Happy new year, and welcome to a recording of the Bergfeld Church service for January 3, 2021.

You can also find a video version at BergfeldEMMC.com and on YouTube.

Program:
Opening/devotional — Mike P
Singing — Chris G & Dorothy H
Children's feature — Chris G & family
Special music — Abe & Regina G
Missions report — Llew P, WorldServe
Scripture readings — Llew & Mike
Message — Pastor James F (see notes below)

Read this week's bulletin here.


Sermon title: Holding on to the past will prevent you from receiving God's blessing.

Sermon notes:

Make room in your life by letting go of the past, so that you can receive God's richest blessings.
Luke 1:67-80
- God forgave Zacharias for his disobedience, for his unbelief of what God would do. 
- In the same way God forgave Zacharias, He will forgive you.
- We don’t have to hold on to our guilt, for God is willing to forgive us. We don’t have to let it influence our daily lives in a negative way.  
- Satan does not have to have that hold on us.
- No matter how big. No matter how cruel, or distasteful, or selfish, God is willing to forgive you. But only if we repent of our sins.

Exodus 3:16

Ruth 1:6

The word "redeem" is derived from the Latin root meaning “to buy back”. This context would include buying back such things as any possession, object, or person, by some form of payment. 

If we consider the Greek root word, it means to loose, in other words to set free. Examples of this is to be set free from chains, from slavery, from a prison sentence, from having been tied to something.  

The redeemer would free from slavery of sin, to set free the prisoner, not physical prisoner but spiritual prisoner, imprisoned by their own sinful desires.  

 Of which is indicated in the Gospels, He is the redeemer who paid the price to set God's people free.

 Christ came to give His life as a ransom for many, of which we can read about in Matthew 20:28, and Mark 10:45.

So Christ is the redeemer come to set His people free…

2 Samuel 22:3

Psalm 18:2

Psalm 148:14

Malachi 3:1

Malachi 4:1-3

Winter in the Hebrew language is “setav," which means the season of hiding or the time of darkness. The winter, is the cold, crisp, season of darkness, unfruitfulness, bareness, infertility, and death. We see it in the signs of nature.

Spring offers hope, new life, fertility, fruitfulness, a time of refreshing. A time to take action. A time to get out and move around. The animals come out of hiding all winter.

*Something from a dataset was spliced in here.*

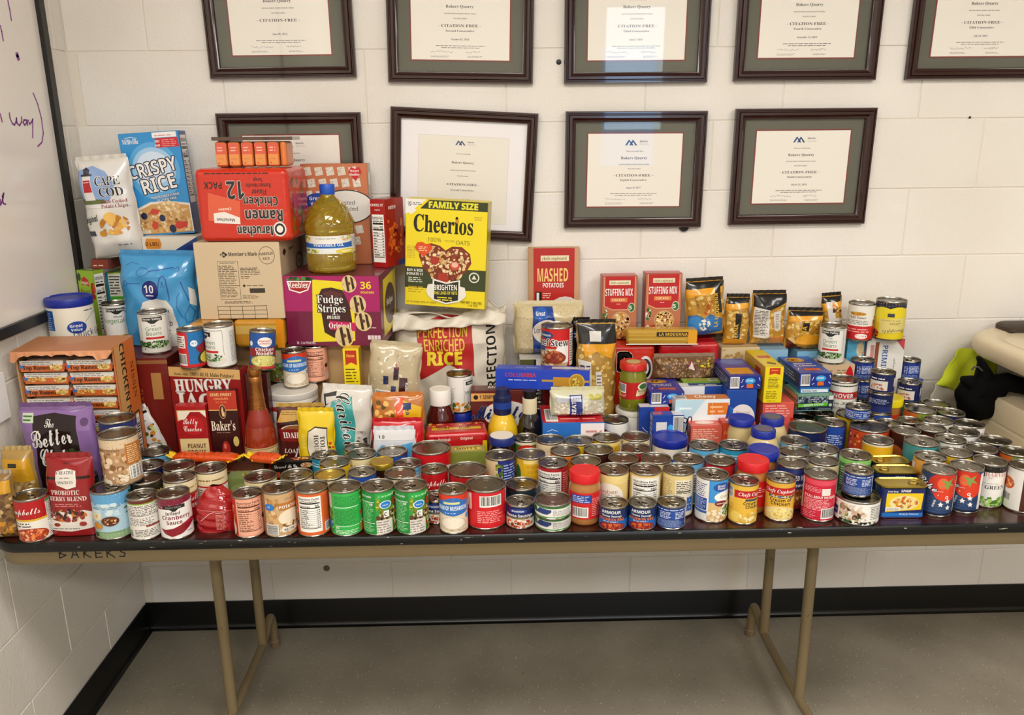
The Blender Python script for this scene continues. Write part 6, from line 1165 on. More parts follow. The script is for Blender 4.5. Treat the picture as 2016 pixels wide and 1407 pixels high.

The time that follows or breaks the winter is called in Hebrew language “nisan”.

 Jesus was born in “setav”, in the darkness in the winter. But, He went to the cross in "nisan." 

Jesus chose to bring redemption in the month of Nisan, the month of spring, the month of new beginnings.  

God wants us to look to what could be. Not to concentrate on what we had, but on what could be.